:: Data block ::
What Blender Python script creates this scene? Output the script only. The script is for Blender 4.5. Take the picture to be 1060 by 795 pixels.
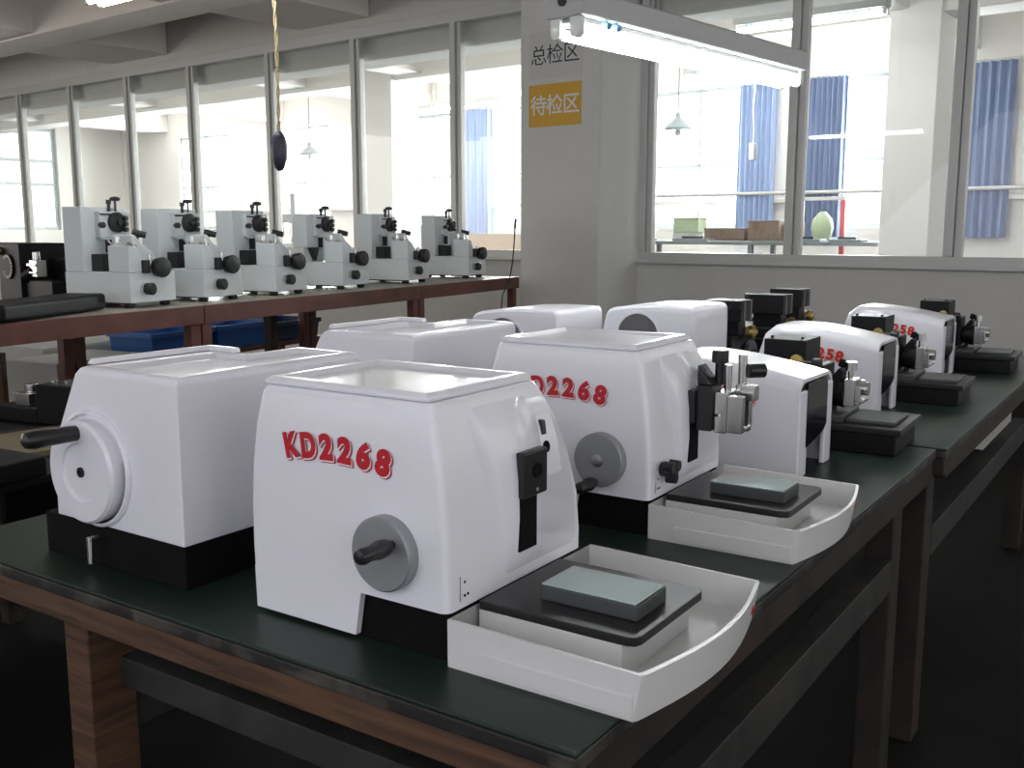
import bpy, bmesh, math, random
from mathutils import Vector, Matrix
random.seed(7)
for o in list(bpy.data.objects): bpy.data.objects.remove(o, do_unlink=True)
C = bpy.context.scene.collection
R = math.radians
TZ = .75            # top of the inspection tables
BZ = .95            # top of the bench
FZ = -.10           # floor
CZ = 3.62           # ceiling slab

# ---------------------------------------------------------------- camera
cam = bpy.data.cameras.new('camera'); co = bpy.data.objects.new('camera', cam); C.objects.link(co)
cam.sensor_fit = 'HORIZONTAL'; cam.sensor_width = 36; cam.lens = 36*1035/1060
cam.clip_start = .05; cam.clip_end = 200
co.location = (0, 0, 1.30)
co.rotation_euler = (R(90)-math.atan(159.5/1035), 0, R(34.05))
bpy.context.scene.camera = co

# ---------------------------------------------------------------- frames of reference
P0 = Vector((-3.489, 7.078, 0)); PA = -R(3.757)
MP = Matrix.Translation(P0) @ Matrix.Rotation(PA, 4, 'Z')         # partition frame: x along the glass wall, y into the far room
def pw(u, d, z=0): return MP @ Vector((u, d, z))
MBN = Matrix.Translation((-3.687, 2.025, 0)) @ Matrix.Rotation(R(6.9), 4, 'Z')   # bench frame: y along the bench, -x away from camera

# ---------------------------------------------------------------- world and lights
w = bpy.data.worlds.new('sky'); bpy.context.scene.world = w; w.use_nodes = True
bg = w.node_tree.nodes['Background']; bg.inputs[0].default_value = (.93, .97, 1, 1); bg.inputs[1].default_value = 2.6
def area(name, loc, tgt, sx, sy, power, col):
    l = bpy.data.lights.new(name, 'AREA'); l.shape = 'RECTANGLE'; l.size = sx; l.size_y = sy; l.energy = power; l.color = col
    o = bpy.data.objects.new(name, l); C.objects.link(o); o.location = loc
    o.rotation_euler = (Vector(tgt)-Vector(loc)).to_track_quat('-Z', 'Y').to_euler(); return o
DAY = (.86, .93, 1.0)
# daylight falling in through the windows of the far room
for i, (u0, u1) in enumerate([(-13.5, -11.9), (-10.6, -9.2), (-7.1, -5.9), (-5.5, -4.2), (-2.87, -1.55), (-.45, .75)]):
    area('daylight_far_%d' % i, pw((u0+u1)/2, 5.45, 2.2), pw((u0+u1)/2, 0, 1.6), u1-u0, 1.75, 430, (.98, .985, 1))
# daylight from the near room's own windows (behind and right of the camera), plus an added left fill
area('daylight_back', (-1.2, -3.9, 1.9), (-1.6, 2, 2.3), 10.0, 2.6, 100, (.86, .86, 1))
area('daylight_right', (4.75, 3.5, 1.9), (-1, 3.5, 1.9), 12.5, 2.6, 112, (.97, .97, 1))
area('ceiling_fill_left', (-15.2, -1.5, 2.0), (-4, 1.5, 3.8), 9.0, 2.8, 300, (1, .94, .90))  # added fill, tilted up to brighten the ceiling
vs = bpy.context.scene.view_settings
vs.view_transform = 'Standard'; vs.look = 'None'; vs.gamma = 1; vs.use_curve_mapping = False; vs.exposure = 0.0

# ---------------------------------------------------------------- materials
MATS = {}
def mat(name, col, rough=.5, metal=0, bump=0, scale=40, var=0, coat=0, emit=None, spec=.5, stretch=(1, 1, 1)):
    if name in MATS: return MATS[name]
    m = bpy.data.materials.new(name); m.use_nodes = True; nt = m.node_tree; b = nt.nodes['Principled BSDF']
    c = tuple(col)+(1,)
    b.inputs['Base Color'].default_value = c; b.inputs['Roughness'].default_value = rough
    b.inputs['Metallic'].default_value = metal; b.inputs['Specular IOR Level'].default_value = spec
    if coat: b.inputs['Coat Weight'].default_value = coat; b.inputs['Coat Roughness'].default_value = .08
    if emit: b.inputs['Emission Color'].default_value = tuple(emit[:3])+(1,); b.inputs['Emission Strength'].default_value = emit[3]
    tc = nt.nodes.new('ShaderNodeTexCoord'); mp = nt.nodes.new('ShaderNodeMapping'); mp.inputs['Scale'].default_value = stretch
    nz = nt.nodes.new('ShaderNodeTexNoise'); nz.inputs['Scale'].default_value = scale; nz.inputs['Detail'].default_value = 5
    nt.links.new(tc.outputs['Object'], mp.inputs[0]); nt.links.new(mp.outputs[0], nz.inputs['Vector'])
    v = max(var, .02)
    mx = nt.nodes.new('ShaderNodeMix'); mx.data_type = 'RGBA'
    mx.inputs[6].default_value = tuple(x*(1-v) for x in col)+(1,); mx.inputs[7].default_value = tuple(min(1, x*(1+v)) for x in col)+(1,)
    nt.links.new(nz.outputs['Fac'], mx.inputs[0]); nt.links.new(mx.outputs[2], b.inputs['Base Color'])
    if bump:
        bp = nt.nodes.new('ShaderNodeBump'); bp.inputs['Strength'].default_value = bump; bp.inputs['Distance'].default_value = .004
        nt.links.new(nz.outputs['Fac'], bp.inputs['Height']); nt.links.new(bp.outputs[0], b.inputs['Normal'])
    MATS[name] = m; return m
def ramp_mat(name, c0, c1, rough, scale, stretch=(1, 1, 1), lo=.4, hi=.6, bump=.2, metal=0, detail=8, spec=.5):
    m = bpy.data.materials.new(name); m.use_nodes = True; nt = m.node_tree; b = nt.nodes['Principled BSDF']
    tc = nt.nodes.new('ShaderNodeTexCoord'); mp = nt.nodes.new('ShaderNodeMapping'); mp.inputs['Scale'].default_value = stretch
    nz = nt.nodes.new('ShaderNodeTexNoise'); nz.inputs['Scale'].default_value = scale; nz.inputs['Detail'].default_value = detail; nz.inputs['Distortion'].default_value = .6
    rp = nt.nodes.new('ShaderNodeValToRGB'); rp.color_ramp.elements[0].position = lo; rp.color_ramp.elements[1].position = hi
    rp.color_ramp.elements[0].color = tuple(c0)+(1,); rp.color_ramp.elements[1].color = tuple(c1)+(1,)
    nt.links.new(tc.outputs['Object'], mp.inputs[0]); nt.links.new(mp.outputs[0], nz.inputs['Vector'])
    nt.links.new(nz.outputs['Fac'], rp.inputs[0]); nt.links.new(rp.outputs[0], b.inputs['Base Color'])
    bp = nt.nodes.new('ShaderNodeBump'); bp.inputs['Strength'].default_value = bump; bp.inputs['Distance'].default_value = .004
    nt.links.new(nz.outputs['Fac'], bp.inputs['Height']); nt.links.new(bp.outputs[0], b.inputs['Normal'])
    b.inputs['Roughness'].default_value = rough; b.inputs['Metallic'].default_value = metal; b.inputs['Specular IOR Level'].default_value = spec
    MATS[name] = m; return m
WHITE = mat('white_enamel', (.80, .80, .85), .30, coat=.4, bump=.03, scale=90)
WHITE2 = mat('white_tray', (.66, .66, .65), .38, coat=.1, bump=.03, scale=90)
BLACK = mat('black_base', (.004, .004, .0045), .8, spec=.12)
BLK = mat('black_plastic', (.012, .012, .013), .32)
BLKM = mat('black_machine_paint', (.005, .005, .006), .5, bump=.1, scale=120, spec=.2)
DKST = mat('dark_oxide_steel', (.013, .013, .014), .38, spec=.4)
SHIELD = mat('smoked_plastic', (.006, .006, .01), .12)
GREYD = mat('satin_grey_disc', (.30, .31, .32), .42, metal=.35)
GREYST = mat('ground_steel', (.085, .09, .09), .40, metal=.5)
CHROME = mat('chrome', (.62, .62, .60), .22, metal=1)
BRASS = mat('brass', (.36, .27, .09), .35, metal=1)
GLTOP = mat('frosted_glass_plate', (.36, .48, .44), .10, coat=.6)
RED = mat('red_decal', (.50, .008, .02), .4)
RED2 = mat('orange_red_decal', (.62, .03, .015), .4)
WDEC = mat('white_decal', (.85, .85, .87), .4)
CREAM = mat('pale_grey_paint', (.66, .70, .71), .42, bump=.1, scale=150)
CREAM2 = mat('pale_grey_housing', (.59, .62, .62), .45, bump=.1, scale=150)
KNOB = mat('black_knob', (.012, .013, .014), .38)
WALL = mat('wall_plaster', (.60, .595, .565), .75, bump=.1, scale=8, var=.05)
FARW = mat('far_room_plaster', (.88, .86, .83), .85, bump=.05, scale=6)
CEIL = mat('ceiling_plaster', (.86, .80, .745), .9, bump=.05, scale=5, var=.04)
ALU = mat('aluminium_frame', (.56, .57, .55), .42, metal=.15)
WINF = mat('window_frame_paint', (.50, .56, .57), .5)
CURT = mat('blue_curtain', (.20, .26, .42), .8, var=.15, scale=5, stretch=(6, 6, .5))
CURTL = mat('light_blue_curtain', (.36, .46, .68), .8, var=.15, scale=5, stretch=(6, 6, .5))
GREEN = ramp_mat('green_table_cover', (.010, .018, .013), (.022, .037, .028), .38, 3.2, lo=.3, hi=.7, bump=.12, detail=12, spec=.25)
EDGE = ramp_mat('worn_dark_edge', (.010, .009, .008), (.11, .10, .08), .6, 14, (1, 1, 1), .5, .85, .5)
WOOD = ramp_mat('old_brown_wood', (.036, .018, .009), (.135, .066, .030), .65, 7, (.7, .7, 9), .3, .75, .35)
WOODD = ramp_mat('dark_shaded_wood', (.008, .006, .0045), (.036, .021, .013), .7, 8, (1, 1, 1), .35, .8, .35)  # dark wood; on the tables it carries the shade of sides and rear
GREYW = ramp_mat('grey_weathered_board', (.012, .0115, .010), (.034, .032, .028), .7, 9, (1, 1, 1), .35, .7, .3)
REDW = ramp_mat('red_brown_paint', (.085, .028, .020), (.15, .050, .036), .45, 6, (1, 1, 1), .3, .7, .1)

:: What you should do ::
Write out an exact copy of the listing, first line through the line containing "MBN = Matrix.Translation((-3.687, 2.025, 0))", with the pictures left out.

:: Complete response ::
What Blender Python script creates this scene? Output the script only. The script is for Blender 4.5. Take the picture to be 1060 by 795 pixels.
import bpy, bmesh, math, random
from mathutils import Vector, Matrix
random.seed(7)
for o in list(bpy.data.objects): bpy.data.objects.remove(o, do_unlink=True)
C = bpy.context.scene.collection
R = math.radians
TZ = .75            # top of the inspection tables
BZ = .95            # top of the bench
FZ = -.10           # floor
CZ = 3.62           # ceiling slab

# ---------------------------------------------------------------- camera
cam = bpy.data.cameras.new('camera'); co = bpy.data.objects.new('camera', cam); C.objects.link(co)
cam.sensor_fit = 'HORIZONTAL'; cam.sensor_width = 36; cam.lens = 36*1035/1060
cam.clip_start = .05; cam.clip_end = 200
co.location = (0, 0, 1.30)
co.rotation_euler = (R(90)-math.atan(159.5/1035), 0, R(34.05))
bpy.context.scene.camera = co

# ---------------------------------------------------------------- frames of reference
P0 = Vector((-3.489, 7.078, 0)); PA = -R(3.757)
MP = Matrix.Translation(P0) @ Matrix.Rotation(PA, 4, 'Z')         # partition frame: x along the glass wall, y into the far room
def pw(u, d, z=0): return MP @ Vector((u, d, z))
MBN = Matrix.Translation((-3.687, 2.025, 0)) @ Matrix.Rotation(R(6.9), 4, 'Z')   # bench frame: y along the bench, -x away from camera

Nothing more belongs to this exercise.